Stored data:
────
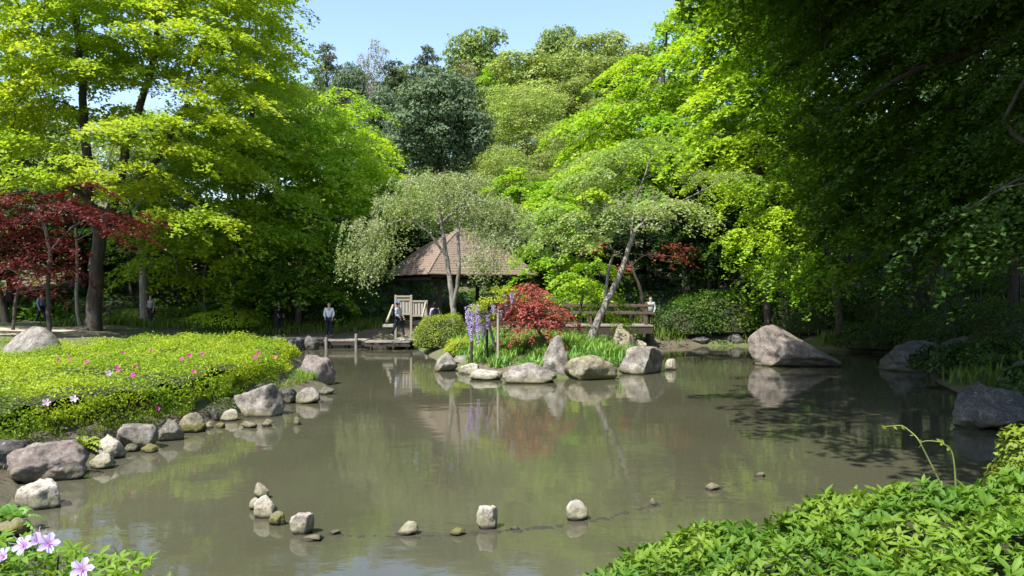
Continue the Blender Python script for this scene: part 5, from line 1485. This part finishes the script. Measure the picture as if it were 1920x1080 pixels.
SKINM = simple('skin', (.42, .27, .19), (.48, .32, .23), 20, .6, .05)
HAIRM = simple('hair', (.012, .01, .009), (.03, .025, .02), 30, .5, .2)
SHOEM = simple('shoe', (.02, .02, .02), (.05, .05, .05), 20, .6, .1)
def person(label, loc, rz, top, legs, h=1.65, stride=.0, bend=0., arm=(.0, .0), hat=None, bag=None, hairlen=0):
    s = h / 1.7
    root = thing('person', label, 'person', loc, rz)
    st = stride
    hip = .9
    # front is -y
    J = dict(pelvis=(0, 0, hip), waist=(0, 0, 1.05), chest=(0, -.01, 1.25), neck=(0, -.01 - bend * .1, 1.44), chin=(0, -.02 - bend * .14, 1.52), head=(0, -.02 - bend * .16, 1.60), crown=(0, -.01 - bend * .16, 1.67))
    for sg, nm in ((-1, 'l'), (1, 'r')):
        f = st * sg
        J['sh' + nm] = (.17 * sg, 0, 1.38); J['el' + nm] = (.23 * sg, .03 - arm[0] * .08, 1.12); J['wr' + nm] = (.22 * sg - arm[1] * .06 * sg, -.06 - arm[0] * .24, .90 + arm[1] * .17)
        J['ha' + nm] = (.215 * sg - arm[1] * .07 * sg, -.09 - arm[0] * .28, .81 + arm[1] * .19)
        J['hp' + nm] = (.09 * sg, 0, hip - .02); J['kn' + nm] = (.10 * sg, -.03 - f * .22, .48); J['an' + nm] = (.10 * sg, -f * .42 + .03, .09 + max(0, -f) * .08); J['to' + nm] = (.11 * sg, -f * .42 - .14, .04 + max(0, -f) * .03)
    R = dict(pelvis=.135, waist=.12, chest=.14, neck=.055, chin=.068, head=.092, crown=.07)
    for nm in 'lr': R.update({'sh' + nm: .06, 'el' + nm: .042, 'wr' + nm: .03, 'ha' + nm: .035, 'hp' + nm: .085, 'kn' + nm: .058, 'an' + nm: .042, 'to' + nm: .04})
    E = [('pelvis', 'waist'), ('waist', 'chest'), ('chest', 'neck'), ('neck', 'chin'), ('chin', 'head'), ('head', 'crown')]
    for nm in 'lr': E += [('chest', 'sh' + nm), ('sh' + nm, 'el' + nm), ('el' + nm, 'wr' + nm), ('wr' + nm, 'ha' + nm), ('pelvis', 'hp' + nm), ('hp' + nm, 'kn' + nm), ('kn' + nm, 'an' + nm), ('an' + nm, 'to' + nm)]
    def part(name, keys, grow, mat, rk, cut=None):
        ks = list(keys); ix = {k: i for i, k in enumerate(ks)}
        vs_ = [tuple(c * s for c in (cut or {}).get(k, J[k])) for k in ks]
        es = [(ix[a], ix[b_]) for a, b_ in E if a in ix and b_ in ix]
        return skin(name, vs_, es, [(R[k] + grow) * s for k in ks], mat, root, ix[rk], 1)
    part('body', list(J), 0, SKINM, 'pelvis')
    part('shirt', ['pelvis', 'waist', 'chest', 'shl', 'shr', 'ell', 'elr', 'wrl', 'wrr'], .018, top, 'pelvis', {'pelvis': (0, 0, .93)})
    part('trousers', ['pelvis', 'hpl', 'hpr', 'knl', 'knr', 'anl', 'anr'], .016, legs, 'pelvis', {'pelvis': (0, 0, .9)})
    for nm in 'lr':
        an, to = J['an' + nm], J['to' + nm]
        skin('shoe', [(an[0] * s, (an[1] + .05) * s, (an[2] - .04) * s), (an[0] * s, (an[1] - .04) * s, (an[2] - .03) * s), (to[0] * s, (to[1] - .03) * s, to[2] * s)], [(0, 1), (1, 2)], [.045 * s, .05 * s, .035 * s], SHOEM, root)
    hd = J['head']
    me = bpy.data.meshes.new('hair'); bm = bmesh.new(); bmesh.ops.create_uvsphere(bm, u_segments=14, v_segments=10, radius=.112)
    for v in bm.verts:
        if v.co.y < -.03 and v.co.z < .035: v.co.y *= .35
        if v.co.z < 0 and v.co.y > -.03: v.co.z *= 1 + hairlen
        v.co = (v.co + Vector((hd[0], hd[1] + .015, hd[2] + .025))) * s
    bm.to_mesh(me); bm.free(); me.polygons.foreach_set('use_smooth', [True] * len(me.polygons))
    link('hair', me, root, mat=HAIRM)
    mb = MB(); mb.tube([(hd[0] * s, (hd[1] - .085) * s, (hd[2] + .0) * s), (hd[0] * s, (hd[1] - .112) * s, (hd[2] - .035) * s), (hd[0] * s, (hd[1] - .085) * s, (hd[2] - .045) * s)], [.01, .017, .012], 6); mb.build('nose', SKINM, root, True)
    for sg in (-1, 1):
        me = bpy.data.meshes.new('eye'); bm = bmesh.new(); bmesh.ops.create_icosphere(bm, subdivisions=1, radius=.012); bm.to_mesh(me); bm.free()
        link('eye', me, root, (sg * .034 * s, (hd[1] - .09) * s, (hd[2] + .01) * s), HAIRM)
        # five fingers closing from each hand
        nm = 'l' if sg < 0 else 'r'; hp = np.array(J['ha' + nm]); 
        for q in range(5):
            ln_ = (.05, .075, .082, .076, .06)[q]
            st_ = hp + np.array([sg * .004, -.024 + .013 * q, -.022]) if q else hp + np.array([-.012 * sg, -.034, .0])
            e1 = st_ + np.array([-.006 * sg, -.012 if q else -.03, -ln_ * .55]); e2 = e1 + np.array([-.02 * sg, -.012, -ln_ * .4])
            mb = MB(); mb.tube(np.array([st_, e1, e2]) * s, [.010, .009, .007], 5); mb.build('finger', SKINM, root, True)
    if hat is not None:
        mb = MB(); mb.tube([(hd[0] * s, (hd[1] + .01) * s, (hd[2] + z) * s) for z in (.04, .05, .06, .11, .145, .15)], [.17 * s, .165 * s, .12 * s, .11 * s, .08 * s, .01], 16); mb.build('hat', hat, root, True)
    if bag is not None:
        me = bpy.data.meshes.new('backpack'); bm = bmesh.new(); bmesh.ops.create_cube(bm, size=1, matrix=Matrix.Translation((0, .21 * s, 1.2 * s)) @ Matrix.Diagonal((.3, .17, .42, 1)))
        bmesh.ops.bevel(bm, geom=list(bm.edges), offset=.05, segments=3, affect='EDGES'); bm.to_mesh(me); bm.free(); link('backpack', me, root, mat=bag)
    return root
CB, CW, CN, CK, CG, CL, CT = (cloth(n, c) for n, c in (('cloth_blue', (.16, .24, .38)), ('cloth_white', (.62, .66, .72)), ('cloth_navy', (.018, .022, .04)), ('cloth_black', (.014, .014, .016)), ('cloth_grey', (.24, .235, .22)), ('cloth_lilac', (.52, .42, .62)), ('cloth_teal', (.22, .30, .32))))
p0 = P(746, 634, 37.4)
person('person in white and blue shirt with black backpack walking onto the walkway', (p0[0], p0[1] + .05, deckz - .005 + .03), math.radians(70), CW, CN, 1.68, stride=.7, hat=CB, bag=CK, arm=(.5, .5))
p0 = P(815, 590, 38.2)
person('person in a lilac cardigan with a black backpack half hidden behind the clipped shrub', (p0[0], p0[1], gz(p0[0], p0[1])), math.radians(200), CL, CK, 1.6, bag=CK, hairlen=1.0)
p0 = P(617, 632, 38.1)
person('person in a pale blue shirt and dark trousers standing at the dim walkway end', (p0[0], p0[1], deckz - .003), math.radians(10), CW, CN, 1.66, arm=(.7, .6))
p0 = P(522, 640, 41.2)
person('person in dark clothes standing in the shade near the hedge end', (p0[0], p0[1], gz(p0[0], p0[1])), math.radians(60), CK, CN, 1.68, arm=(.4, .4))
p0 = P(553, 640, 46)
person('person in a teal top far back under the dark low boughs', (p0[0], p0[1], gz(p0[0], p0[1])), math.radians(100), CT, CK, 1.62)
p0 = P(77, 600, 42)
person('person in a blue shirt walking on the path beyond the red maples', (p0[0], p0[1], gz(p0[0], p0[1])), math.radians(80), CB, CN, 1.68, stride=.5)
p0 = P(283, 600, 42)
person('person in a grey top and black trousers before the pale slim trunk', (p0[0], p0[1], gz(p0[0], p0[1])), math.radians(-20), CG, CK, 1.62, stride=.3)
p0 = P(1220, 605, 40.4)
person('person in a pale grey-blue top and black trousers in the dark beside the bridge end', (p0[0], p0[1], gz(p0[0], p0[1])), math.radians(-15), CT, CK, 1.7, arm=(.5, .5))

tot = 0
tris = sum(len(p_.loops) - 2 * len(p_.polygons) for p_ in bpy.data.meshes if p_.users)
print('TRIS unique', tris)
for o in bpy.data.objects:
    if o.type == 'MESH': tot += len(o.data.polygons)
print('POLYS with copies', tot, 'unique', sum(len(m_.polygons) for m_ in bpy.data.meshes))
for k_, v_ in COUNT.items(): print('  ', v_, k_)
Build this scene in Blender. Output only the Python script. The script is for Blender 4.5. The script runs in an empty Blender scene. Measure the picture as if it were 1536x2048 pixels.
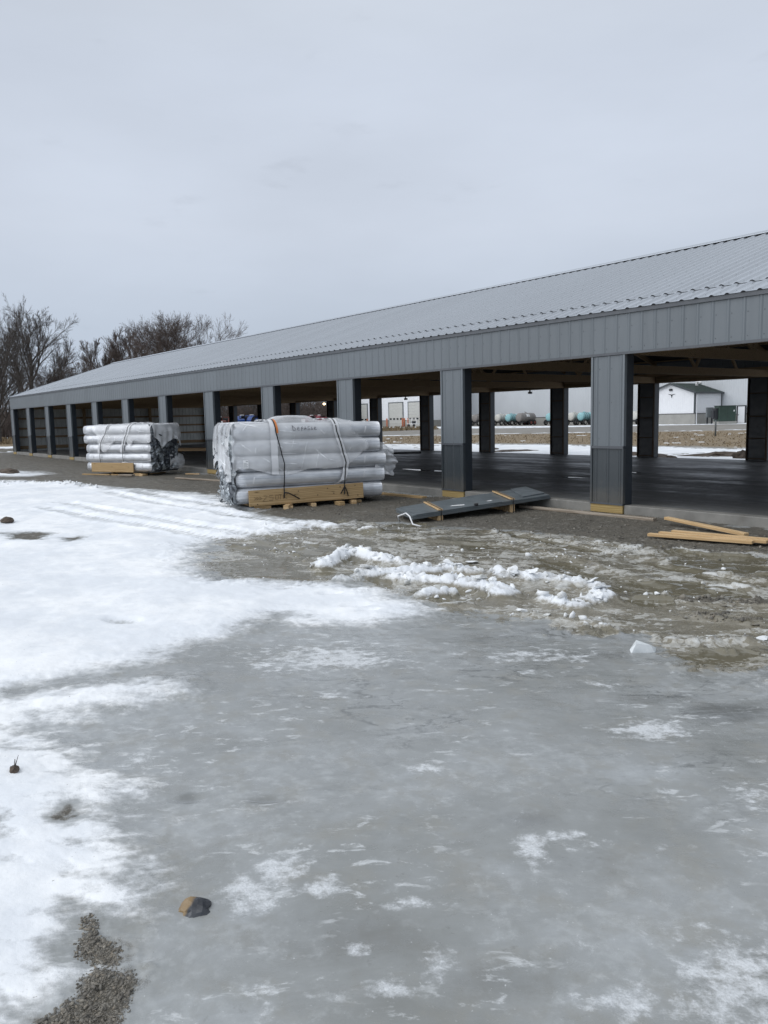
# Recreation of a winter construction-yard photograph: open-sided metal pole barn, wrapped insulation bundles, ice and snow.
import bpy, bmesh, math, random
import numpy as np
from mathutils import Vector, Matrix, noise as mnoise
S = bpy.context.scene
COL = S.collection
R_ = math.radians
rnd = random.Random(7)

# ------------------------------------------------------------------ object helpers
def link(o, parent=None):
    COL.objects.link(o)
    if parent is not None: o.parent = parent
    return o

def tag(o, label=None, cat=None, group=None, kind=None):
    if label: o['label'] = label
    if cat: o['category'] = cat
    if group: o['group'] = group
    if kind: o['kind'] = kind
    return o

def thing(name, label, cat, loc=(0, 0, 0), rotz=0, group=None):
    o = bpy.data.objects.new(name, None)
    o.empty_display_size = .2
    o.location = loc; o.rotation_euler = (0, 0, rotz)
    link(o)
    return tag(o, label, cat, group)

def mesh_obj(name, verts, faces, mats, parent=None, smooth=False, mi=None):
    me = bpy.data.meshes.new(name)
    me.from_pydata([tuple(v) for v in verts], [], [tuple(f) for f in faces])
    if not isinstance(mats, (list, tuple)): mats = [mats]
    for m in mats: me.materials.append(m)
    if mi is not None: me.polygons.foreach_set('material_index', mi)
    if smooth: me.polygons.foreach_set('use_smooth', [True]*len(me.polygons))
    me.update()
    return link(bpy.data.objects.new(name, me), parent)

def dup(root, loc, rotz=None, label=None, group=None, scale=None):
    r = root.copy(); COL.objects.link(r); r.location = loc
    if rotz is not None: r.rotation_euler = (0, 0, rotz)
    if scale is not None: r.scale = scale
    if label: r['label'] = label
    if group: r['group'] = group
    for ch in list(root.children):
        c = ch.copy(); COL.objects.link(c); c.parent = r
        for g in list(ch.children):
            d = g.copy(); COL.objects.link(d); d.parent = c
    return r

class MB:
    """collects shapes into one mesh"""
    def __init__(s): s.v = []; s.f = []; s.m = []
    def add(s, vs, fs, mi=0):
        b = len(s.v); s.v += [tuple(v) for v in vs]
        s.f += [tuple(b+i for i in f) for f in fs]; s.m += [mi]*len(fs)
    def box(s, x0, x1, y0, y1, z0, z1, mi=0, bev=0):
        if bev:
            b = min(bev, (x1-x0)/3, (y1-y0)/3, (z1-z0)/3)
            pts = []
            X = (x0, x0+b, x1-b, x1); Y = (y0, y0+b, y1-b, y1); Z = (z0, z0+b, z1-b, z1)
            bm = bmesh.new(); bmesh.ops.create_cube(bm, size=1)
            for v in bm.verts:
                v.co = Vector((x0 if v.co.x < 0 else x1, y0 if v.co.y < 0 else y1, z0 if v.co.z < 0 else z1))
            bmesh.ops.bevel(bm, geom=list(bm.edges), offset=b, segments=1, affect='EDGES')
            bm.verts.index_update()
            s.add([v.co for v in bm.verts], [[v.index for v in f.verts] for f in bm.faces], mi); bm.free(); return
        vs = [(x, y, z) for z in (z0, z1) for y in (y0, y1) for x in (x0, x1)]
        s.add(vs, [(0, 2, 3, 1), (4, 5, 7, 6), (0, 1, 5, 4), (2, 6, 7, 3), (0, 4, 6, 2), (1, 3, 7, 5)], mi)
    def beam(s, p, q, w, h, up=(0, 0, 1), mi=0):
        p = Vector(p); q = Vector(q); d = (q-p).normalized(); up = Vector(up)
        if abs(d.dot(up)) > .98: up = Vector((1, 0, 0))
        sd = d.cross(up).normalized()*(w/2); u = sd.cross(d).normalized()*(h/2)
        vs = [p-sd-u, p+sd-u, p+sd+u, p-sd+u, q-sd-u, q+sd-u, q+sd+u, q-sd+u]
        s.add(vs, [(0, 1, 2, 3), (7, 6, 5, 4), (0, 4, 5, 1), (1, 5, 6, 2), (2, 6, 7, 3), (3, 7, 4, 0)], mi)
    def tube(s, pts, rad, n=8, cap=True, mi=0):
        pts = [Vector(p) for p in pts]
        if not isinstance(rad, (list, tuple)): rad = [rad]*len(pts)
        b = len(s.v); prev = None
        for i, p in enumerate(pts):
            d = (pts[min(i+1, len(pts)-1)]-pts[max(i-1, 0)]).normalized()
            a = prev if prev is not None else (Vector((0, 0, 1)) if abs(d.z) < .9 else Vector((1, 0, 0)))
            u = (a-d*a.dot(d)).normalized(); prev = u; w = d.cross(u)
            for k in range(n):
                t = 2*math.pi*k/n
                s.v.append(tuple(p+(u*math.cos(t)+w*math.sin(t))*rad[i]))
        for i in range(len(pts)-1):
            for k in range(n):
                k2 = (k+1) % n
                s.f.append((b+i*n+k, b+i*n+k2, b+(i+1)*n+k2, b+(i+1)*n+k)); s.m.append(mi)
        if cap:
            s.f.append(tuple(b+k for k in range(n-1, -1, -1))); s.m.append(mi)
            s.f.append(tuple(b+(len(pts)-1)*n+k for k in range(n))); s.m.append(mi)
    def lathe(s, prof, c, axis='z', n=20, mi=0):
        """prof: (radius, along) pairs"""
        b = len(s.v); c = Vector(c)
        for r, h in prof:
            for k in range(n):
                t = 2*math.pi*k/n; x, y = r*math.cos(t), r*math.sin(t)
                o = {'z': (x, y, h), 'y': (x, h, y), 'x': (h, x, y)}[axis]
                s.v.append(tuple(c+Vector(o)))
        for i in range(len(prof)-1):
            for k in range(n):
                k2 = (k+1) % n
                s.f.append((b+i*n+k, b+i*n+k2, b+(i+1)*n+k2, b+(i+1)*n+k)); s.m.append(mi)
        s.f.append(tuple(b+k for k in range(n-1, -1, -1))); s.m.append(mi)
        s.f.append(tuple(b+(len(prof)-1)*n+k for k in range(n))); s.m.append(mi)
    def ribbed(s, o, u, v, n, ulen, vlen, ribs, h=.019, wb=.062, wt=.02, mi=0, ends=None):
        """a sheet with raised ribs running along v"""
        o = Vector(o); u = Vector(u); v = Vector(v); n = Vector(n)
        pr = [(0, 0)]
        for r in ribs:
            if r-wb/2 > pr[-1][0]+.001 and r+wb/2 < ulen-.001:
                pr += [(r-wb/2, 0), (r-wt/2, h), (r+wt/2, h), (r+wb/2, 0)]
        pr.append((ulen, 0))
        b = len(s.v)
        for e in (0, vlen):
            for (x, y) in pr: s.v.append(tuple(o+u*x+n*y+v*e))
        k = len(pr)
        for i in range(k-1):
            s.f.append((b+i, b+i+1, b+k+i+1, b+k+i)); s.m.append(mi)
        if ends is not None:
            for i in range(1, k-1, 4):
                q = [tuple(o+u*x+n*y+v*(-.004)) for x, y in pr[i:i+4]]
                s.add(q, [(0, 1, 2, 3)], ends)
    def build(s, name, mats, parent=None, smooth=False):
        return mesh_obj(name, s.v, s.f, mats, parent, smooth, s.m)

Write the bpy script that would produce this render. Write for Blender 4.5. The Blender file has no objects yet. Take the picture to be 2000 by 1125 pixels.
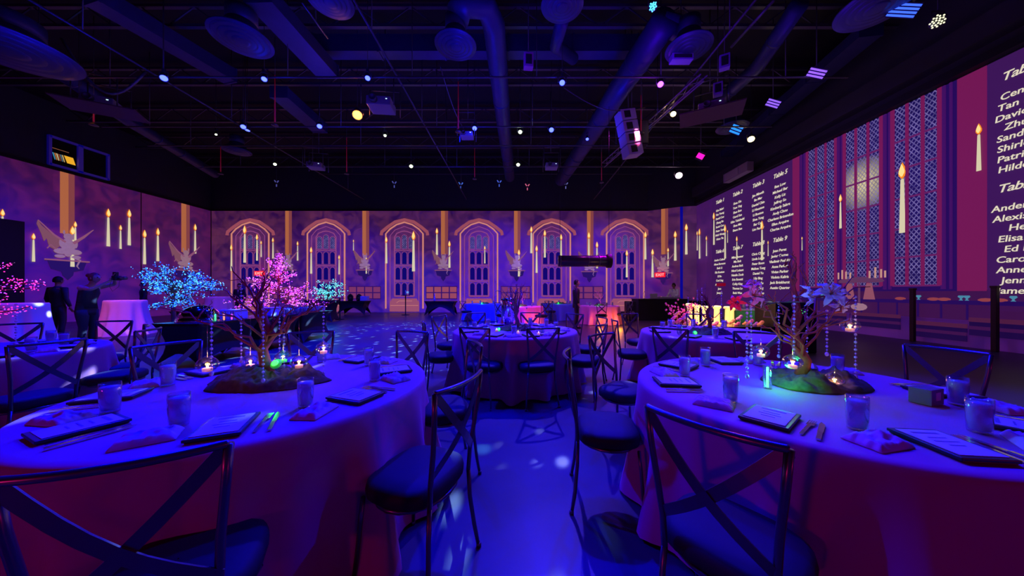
────
Copy out the lines in which the string "pixels" appears.

WRITTEN RESPONSE
Continue the Blender Python script for this scene: part 5, from line 1485. This part finishes the script. Measure the picture as if it were 1920x1080 pixels.
Build this scene in Blender. Output only the Python script. The script is for Blender 4.5. The script runs in an empty Blender scene. Measure the picture as if it were 1536x2048 pixels.
Write the bpy script that would produce this render. Write for Blender 4.5. The Blender file has no objects yet. Take the picture to be 2000 by 1125 pixels.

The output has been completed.